Super G is Atheros’ proprietary frame-bursting, compression and channel bonding technology to improve IEEE 802.11g wireless LAN performance. The throughput transmission speed limit when using Super G is claimed to be up to 40Mbit/s-60Mbit/s at a 108Mbit/s signaling rate, which is achieved through the bonding of two 54Mbit/s 802.11g channels.

Other vendors have marketed Super G products as 108G Technology, 108Mbit/s 802.11g, and Xtreme G. Manufacturers that have licensed Super G technology from Atheros include Airlink 101, Clipsal, D-Link, Intelbras, Netgear, Nortel Networks, Planex, SMC, Sony, TRENDnet, SparkLAN, Toshiba and ZyXEL. In general, Super G products from different vendors are all interoperable in Super G mode.

Non-standard channel bonding extensions to 802.11g, such as Super G, have been criticized for creating interference on all Wi-Fi channels, potentially causing issues with other wireless devices in the band such as neighboring wireless networks, cordless telephones, baby monitors, and Bluetooth devices.
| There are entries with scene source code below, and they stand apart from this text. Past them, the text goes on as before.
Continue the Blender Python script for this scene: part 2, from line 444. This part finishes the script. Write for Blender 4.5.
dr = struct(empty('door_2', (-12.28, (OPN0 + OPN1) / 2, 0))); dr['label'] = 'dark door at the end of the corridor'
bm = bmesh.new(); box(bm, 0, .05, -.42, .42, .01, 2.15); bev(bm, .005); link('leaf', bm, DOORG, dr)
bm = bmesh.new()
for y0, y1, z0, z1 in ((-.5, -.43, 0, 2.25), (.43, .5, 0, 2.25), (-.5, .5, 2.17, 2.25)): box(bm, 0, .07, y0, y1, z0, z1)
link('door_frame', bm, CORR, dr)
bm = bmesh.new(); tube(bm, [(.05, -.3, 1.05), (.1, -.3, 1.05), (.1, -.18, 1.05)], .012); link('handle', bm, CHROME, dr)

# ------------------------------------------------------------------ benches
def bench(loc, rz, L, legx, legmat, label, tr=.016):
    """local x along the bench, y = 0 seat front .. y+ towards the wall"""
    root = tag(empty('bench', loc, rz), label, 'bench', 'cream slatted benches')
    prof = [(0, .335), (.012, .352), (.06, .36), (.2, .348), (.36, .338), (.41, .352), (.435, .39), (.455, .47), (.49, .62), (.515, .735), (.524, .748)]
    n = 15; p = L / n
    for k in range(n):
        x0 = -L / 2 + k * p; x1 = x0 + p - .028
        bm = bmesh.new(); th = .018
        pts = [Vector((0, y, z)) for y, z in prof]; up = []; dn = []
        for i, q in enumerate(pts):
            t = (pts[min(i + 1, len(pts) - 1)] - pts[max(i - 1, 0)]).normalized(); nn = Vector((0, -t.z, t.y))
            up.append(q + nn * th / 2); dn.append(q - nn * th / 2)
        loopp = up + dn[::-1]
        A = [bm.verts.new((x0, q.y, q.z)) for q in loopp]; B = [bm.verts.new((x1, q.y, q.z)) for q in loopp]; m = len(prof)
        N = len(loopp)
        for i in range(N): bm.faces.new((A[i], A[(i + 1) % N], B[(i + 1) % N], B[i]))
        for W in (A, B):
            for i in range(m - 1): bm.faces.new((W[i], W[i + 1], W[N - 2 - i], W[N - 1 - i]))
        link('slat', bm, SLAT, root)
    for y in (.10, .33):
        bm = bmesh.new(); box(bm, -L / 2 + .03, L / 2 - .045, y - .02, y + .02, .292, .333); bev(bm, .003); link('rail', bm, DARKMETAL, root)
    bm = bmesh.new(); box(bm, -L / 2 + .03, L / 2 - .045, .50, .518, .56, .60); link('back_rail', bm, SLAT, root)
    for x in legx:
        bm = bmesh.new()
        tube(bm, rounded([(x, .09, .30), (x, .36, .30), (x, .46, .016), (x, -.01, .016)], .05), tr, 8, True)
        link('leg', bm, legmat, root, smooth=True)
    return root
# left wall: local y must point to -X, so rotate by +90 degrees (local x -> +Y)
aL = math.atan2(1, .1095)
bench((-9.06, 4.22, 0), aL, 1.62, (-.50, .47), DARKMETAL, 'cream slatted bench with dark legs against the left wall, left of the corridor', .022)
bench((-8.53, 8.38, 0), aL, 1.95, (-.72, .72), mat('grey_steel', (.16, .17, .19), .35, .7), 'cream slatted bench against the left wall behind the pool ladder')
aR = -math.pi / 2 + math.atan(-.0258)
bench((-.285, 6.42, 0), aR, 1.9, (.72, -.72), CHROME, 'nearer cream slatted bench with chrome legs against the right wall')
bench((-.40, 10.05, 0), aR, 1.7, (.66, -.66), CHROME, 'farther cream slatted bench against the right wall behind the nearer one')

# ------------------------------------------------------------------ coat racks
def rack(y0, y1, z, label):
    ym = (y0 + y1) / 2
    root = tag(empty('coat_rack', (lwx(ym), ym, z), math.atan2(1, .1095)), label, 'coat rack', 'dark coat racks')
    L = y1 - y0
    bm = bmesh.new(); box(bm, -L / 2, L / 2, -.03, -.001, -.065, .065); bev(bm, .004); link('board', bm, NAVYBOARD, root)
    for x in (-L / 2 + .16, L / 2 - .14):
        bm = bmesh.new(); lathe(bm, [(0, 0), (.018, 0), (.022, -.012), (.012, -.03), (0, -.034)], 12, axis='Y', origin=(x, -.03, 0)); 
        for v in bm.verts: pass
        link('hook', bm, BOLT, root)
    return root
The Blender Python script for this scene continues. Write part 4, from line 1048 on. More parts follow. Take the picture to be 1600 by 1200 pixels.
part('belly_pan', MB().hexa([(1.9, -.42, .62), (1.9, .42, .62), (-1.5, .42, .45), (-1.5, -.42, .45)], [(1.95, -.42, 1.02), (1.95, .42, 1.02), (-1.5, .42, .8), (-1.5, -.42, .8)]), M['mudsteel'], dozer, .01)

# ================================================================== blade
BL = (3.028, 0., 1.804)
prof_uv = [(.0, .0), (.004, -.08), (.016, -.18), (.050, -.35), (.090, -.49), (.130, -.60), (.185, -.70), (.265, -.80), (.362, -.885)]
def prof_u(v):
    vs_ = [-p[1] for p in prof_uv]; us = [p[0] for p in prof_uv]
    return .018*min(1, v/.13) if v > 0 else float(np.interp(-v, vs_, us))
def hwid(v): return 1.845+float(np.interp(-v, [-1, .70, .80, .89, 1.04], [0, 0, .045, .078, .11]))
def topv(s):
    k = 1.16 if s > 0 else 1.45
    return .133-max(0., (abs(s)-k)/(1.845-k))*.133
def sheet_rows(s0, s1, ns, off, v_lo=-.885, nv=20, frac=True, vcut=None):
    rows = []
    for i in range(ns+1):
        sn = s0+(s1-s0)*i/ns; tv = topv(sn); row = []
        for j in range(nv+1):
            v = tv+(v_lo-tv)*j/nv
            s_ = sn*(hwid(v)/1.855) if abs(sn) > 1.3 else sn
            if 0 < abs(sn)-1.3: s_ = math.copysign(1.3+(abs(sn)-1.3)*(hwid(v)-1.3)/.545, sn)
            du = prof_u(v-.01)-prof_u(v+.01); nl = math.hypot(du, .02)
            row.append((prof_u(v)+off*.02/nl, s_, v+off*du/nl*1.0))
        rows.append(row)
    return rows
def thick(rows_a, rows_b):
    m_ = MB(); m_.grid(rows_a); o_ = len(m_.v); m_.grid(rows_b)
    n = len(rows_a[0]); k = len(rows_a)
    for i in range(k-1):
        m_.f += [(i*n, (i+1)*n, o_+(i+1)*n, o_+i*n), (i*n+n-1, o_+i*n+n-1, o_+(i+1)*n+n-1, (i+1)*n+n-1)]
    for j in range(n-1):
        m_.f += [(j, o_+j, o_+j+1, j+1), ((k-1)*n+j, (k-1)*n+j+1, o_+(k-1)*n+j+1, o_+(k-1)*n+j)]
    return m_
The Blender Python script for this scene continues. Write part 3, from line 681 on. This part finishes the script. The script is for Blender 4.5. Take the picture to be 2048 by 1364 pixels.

However, Atheros claims that in real-world scenarios with physical separation and walls, closely located networks will not experience any interference from a Super G network.

Super G is one of several competing proprietary approaches that were developed to increase performance of 802.11g wireless devices, such as 125 High Speed Mode from Broadcom, MIMO-based extensions from Airgo Networks, and Nitro from Conexant.